The NCTA said the report “confirms that cable operators are delivering world-class services to their customers.” The SamKnows data should be kept “in perspective,” Executive Vice President James Assey said on a blog. “The test involved only a small fraction of the ISPs operating in the United States (and only covered wireline providers), each ISP had only a small number of test panelists, and the report covers only one month of performance data,” he said. “Further analysis of the data is needed to ensure that the testing process fairly and accurately measured the performance of each ISP."

The New America Foundation, which had attacked the SamKnows study (CD July 20 p7), said the results demanded truth-in-advertising and -billing rules. “The FCC’s report documents considerable variation among ISP’s advertised speeds and actual broadband speeds,” Director Sascha Meinrath said. “According to the report, a select few providers appear to be meeting their advertised speeds, but, most others are failing to do so. What the FCC’s report makes clear is that there is an immediate need for disclosure and transparency to consumers regarding the expected performance of the Internet services they are purchasing."
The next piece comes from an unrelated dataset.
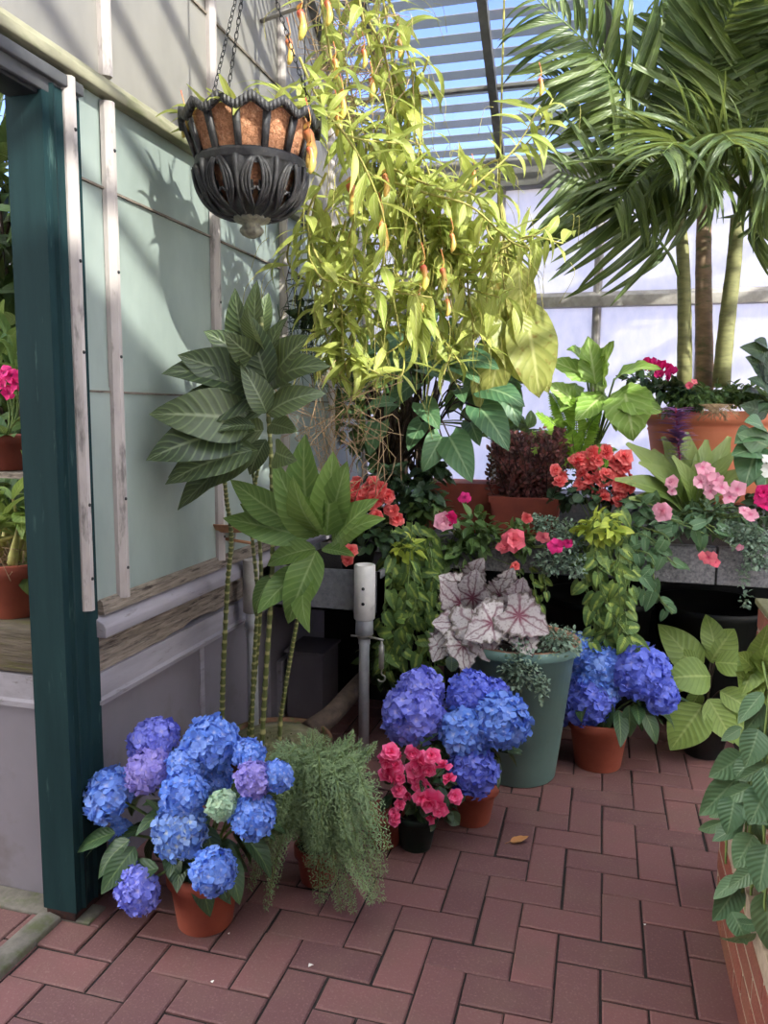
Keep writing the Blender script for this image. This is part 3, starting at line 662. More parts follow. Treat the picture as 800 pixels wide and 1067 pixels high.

The FCC “should be pleased with the results” of the SamKnows study, Free State Foundation President Randolph May by email. “While I am not sure this type of undertaking is something the FCC needs to be doing on any long-term basis, as opposed to others in the private or non-profit sectors, I think the Chairman deserves credit for being gracious in his Best Buy remarks in acknowledging the survey results say positive things about the industry.”